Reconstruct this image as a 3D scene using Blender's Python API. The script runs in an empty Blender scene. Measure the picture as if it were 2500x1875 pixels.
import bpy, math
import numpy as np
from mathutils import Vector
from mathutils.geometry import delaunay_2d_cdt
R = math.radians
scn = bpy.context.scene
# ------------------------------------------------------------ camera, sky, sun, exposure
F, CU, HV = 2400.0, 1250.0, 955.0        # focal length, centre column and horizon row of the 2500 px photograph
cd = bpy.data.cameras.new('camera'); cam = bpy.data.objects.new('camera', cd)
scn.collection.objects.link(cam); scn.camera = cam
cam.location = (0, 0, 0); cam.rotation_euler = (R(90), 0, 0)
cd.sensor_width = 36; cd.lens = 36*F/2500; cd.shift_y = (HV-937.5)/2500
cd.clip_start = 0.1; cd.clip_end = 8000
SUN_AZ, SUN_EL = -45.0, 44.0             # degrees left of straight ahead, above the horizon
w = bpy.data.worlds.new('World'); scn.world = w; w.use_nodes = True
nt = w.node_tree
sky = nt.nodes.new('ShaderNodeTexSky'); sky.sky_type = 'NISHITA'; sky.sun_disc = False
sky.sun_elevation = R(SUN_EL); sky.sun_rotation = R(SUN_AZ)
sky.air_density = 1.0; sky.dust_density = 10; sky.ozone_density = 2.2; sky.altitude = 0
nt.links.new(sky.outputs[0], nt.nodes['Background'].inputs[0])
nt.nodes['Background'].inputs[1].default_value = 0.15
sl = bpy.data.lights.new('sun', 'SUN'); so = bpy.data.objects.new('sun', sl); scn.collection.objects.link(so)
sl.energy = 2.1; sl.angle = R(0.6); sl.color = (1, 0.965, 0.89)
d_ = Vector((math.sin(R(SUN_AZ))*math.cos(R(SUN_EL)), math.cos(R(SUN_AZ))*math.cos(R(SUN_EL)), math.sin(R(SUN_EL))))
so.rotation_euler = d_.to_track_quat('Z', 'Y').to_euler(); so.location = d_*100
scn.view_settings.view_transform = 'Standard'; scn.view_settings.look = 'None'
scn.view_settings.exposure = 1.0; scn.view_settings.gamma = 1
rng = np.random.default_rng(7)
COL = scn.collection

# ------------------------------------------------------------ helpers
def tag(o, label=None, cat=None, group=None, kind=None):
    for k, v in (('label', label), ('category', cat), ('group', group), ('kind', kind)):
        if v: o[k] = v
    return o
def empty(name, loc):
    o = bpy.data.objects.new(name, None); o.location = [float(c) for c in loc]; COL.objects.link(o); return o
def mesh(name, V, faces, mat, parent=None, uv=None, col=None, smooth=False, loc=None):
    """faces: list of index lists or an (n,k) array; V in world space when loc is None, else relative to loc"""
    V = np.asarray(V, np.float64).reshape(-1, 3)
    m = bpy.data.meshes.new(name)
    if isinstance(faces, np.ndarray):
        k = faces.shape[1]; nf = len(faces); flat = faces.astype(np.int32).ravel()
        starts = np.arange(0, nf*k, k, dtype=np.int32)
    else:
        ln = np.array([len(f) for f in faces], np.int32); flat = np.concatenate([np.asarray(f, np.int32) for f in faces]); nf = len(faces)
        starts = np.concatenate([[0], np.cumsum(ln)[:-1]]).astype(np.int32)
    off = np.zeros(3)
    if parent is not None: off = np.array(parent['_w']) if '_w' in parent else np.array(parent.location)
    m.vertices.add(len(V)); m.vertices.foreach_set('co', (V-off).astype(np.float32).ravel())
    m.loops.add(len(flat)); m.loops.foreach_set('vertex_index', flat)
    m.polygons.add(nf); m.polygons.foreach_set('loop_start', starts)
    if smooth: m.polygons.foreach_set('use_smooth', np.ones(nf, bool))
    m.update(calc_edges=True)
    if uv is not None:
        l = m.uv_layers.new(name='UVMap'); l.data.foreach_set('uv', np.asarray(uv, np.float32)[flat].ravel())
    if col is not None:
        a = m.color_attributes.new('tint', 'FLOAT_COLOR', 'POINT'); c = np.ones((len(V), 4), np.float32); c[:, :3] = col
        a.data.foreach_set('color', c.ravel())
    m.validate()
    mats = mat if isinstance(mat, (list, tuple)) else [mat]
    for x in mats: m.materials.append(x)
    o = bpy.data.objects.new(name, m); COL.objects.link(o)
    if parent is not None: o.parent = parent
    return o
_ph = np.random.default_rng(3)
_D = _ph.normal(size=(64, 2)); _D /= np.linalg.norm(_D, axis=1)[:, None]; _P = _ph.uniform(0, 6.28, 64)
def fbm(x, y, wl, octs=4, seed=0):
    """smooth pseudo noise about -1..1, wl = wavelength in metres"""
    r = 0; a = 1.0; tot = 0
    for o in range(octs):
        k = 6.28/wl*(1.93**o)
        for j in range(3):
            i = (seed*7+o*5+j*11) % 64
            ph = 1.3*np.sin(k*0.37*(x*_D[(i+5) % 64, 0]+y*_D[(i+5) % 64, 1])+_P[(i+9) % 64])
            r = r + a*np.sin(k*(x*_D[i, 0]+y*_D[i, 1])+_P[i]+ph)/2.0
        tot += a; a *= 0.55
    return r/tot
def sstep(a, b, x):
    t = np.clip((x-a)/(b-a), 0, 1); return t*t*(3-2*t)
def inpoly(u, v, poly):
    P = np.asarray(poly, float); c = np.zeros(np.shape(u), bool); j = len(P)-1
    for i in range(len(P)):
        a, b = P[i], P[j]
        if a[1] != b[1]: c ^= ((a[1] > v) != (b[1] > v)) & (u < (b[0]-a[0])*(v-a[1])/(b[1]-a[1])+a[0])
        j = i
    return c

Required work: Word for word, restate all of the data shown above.

Completed exercise:
Reconstruct this image as a 3D scene using Blender's Python API. The script runs in an empty Blender scene. Measure the picture as if it were 2500x1875 pixels.
import bpy, math
import numpy as np
from mathutils import Vector
from mathutils.geometry import delaunay_2d_cdt
R = math.radians
scn = bpy.context.scene
# ------------------------------------------------------------ camera, sky, sun, exposure
F, CU, HV = 2400.0, 1250.0, 955.0        # focal length, centre column and horizon row of the 2500 px photograph
cd = bpy.data.cameras.new('camera'); cam = bpy.data.objects.new('camera', cd)
scn.collection.objects.link(cam); scn.camera = cam
cam.location = (0, 0, 0); cam.rotation_euler = (R(90), 0, 0)
cd.sensor_width = 36; cd.lens = 36*F/2500; cd.shift_y = (HV-937.5)/2500
cd.clip_start = 0.1; cd.clip_end = 8000
SUN_AZ, SUN_EL = -45.0, 44.0             # degrees left of straight ahead, above the horizon
w = bpy.data.worlds.new('World'); scn.world = w; w.use_nodes = True
nt = w.node_tree
sky = nt.nodes.new('ShaderNodeTexSky'); sky.sky_type = 'NISHITA'; sky.sun_disc = False
sky.sun_elevation = R(SUN_EL); sky.sun_rotation = R(SUN_AZ)
sky.air_density = 1.0; sky.dust_density = 10; sky.ozone_density = 2.2; sky.altitude = 0
nt.links.new(sky.outputs[0], nt.nodes['Background'].inputs[0])
nt.nodes['Background'].inputs[1].default_value = 0.15
sl = bpy.data.lights.new('sun', 'SUN'); so = bpy.data.objects.new('sun', sl); scn.collection.objects.link(so)
sl.energy = 2.1; sl.angle = R(0.6); sl.color = (1, 0.965, 0.89)
d_ = Vector((math.sin(R(SUN_AZ))*math.cos(R(SUN_EL)), math.cos(R(SUN_AZ))*math.cos(R(SUN_EL)), math.sin(R(SUN_EL))))
so.rotation_euler = d_.to_track_quat('Z', 'Y').to_euler(); so.location = d_*100
scn.view_settings.view_transform = 'Standard'; scn.view_settings.look = 'None'
scn.view_settings.exposure = 1.0; scn.view_settings.gamma = 1
rng = np.random.default_rng(7)
COL = scn.collection

# ------------------------------------------------------------ helpers
def tag(o, label=None, cat=None, group=None, kind=None):
    for k, v in (('label', label), ('category', cat), ('group', group), ('kind', kind)):
        if v: o[k] = v
    return o
def empty(name, loc):
    o = bpy.data.objects.new(name, None); o.location = [float(c) for c in loc]; COL.objects.link(o); return o
def mesh(name, V, faces, mat, parent=None, uv=None, col=None, smooth=False, loc=None):
    """faces: list of index lists or an (n,k) array; V in world space when loc is None, else relative to loc"""
    V = np.asarray(V, np.float64).reshape(-1, 3)
    m = bpy.data.meshes.new(name)
    if isinstance(faces, np.ndarray):
        k = faces.shape[1]; nf = len(faces); flat = faces.astype(np.int32).ravel()
        starts = np.arange(0, nf*k, k, dtype=np.int32)
    else:
        ln = np.array([len(f) for f in faces], np.int32); flat = np.concatenate([np.asarray(f, np.int32) for f in faces]); nf = len(faces)
        starts = np.concatenate([[0], np.cumsum(ln)[:-1]]).astype(np.int32)
    off = np.zeros(3)
    if parent is not None: off = np.array(parent['_w']) if '_w' in parent else np.array(parent.location)
    m.vertices.add(len(V)); m.vertices.foreach_set('co', (V-off).astype(np.float32).ravel())
    m.loops.add(len(flat)); m.loops.foreach_set('vertex_index', flat)
    m.polygons.add(nf); m.polygons.foreach_set('loop_start', starts)
    if smooth: m.polygons.foreach_set('use_smooth', np.ones(nf, bool))
    m.update(calc_edges=True)
    if uv is not None:
        l = m.uv_layers.new(name='UVMap'); l.data.foreach_set('uv', np.asarray(uv, np.float32)[flat].ravel())
    if col is not None:
        a = m.color_attributes.new('tint', 'FLOAT_COLOR', 'POINT'); c = np.ones((len(V), 4), np.float32); c[:, :3] = col
        a.data.foreach_set('color', c.ravel())
    m.validate()
    mats = mat if isinstance(mat, (list, tuple)) else [mat]
    for x in mats: m.materials.append(x)
    o = bpy.data.objects.new(name, m); COL.objects.link(o)
    if parent is not None: o.parent = parent
    return o
_ph = np.random.default_rng(3)
_D = _ph.normal(size=(64, 2)); _D /= np.linalg.norm(_D, axis=1)[:, None]; _P = _ph.uniform(0, 6.28, 64)
def fbm(x, y, wl, octs=4, seed=0):
    """smooth pseudo noise about -1..1, wl = wavelength in metres"""
    r = 0; a = 1.0; tot = 0
    for o in range(octs):
        k = 6.28/wl*(1.93**o)
        for j in range(3):
            i = (seed*7+o*5+j*11) % 64
            ph = 1.3*np.sin(k*0.37*(x*_D[(i+5) % 64, 0]+y*_D[(i+5) % 64, 1])+_P[(i+9) % 64])
            r = r + a*np.sin(k*(x*_D[i, 0]+y*_D[i, 1])+_P[i]+ph)/2.0
        tot += a; a *= 0.55
    return r/tot
def sstep(a, b, x):
    t = np.clip((x-a)/(b-a), 0, 1); return t*t*(3-2*t)
def inpoly(u, v, poly):
    P = np.asarray(poly, float); c = np.zeros(np.shape(u), bool); j = len(P)-1
    for i in range(len(P)):
        a, b = P[i], P[j]
        if a[1] != b[1]: c ^= ((a[1] > v) != (b[1] > v)) & (u < (b[0]-a[0])*(v-a[1])/(b[1]-a[1])+a[0])
        j = i
    return c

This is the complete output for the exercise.